Input records
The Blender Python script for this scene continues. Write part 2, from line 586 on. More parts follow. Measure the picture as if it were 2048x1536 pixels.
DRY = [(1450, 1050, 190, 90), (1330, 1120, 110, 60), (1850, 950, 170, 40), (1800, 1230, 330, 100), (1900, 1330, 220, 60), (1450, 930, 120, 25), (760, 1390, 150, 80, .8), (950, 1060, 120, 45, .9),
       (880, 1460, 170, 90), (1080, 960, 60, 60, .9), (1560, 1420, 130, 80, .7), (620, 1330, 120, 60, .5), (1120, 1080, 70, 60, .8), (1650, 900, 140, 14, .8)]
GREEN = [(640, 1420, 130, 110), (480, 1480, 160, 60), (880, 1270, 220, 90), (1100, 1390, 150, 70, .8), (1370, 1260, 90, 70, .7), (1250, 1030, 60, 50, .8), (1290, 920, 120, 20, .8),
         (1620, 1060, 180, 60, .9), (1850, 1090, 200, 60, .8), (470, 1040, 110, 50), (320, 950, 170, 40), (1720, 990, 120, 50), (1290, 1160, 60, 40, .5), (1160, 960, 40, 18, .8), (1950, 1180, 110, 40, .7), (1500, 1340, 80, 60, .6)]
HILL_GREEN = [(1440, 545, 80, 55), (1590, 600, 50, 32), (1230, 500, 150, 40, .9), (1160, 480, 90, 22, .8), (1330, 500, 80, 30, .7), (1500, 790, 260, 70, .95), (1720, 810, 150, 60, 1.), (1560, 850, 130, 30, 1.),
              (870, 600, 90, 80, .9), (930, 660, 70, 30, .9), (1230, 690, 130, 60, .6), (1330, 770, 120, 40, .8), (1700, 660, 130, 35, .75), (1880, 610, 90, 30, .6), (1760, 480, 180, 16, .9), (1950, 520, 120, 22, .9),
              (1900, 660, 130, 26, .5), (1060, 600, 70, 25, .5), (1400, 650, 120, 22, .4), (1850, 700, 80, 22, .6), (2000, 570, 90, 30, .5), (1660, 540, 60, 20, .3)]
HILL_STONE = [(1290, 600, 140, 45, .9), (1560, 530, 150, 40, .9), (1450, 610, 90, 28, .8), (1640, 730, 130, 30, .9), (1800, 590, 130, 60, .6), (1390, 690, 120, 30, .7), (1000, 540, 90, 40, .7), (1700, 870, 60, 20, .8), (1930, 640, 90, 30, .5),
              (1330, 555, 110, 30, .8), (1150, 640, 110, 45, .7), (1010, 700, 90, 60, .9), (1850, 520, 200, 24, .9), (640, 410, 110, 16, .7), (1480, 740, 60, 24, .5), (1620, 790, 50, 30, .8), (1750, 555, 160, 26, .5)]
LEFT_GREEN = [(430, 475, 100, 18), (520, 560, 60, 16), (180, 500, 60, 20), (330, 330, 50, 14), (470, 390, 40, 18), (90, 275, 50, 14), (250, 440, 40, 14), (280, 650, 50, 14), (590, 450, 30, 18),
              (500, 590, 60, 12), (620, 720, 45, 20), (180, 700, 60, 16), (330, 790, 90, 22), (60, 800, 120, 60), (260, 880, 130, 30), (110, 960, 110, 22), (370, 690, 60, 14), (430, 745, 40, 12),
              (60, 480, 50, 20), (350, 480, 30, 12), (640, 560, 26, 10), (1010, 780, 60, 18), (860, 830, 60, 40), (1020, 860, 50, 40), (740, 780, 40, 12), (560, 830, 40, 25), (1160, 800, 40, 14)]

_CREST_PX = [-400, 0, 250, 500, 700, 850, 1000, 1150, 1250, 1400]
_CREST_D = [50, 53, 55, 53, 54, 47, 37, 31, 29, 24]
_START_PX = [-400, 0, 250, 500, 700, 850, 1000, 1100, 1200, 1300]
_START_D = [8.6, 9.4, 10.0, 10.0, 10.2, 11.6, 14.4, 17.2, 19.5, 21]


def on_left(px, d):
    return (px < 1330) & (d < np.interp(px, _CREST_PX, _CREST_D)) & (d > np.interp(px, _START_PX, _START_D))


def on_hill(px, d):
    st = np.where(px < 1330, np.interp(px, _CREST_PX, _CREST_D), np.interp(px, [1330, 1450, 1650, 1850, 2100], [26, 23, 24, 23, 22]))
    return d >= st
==
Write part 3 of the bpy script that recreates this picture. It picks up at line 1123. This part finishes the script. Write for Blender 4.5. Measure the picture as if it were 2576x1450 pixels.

Aim of the task
Identify which lines contain the word "were" and copy each one.

The reply
The Blender Python script for this scene continues. Write part 2, from line 586 on. More parts follow. Measure the picture as if it were 2048x1536 pixels.
Write part 3 of the bpy script that recreates this picture. It picks up at line 1123. This part finishes the script. Write for Blender 4.5. Measure the picture as if it were 2576x1450 pixels.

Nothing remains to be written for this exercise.